The Obama Presidential Center is set to draw tourists and attention to Chicago’s South Side — but that’s not all it’s bringing.

Residents of Woodlawn, South Shore and other nearby neighborhoods came together Tuesday to highlight concerns about housing costs and displacement — issues they’ve been talking about since the Obama Center was announced.

The city, they said, must do more to protect longtime residents.

“Residents, seniors, young people have fought, have worked to develop policy, have worked to give alternatives to displacement,” said Shannon Bennett, a member of the Community Benefits Agreement Coalition, which organized the news conference along with Southside Together. “One of the considerations that we must talk about here is how do we make sure that this whole city understands this is everybody’s fight?”

The CBA Coalition wants the city to expand affordable housing protections, provide property tax relief for longtime homeowners, enact rent control measures, create a landlord registry to hold property owners accountable for building conditions and enforce housing standards more aggressively. Organizers also called on local alderpersons and the Obama Foundation to support policies preventing displacement and allowing residents who have been pushed out to return.

Stevie Early, a lifelong South Shore resident, said a dramatic rent increase forced her to leave her home after years of poor maintenance.

Problems in her building weren’t being fixed — like a broken lock on a security gate and persistent mildew in the hallway. Then, once Obama Center construction began, her building had a new owner — and her rent went up.

“What we got was a lease saying you have to pay $2,450 a month to stay in your home,” Early said. “My home that they had let fall into disrepair, my home that they had decided wasn’t worth caring for. So we had to move … our beautiful Black beach neighborhood was no longer ours to enjoy.”

Bennett said Early’s experience echoes stories heard across the South Side.

“That’s how displacement starts,” Bennett said. “Rent increases, high taxes, and then people can’t afford to live where they have grown up, where they have family ties, where they have generational investment.”

Affordable housing advocates argued that policy solutions already exist but have not received support from local officials.
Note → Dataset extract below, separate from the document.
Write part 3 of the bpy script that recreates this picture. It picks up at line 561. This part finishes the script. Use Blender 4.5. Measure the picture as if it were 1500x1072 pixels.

They cited “rent control,” which would cap how much a landlord can increase prices.

Woodlawn residents attend a news conference Tuesday to highlight their concerns about negative impacts of the Obama Presidential Center, such as rising housing costs that are pushing out longtime members of the community.

Anthony Vazquez/Sun-Times

Chinella Robinson, another South Shore resident, described facing similar challenges after she began looking for her home. After a year in her apartment, Robinson said her landlord increased the rent and demanded that she pay six months of rent up front.

“We stayed there for a year. When it was time to renew our lease, they increased the rent $500, so they wanted $2,300 a month, and then they also wanted us to pay another six months up front to stay, and that wasn’t right,” Robinson said.

Robinson said she and her family attempted to remain in South Shore but faced difficulties because by then, homes were marketed based on proximity to the Obama Center.

Organizers warned that neighborhoods such as South Shore and Woodlawn could follow the path many Chicago neighborhoods have faced after the development of new projects.

“If you know the history of Chicago, Lincoln Park was a working-class Puerto Rican neighborhood,” Bennett said. “Woodlawn could end up like that, South Shore.”

Robinson urged other Chicagoans to pay attention to how the city is responding to the concerns of residents impacted by the Obama Center. What is happening in her community, she said, could happen anywhere in Chicago.

“I would ask them to join us,” Robinson said. “I would ask them to seek out organizations in their community and find out if the same thing is happening, because this is not isolated to the South Side. This is a citywide thing where we are being pushed out because the city has other plans for certain neighborhoods.”

Despite their concerns, organizers stressed they are not opposed to investment in their communities — they just want development to include protections so existing residents benefit from neighborhood growth.

“We are saying yes to Obama and no to displacement,” Bennett said. “This is about us staying here as long as we want to, and we deserve to be here.”

Southside Together will host a CBA Summit surrounding the opening of the Obama Center and the future of the neighborhood on June 27 at Bryn Mawr Community Church.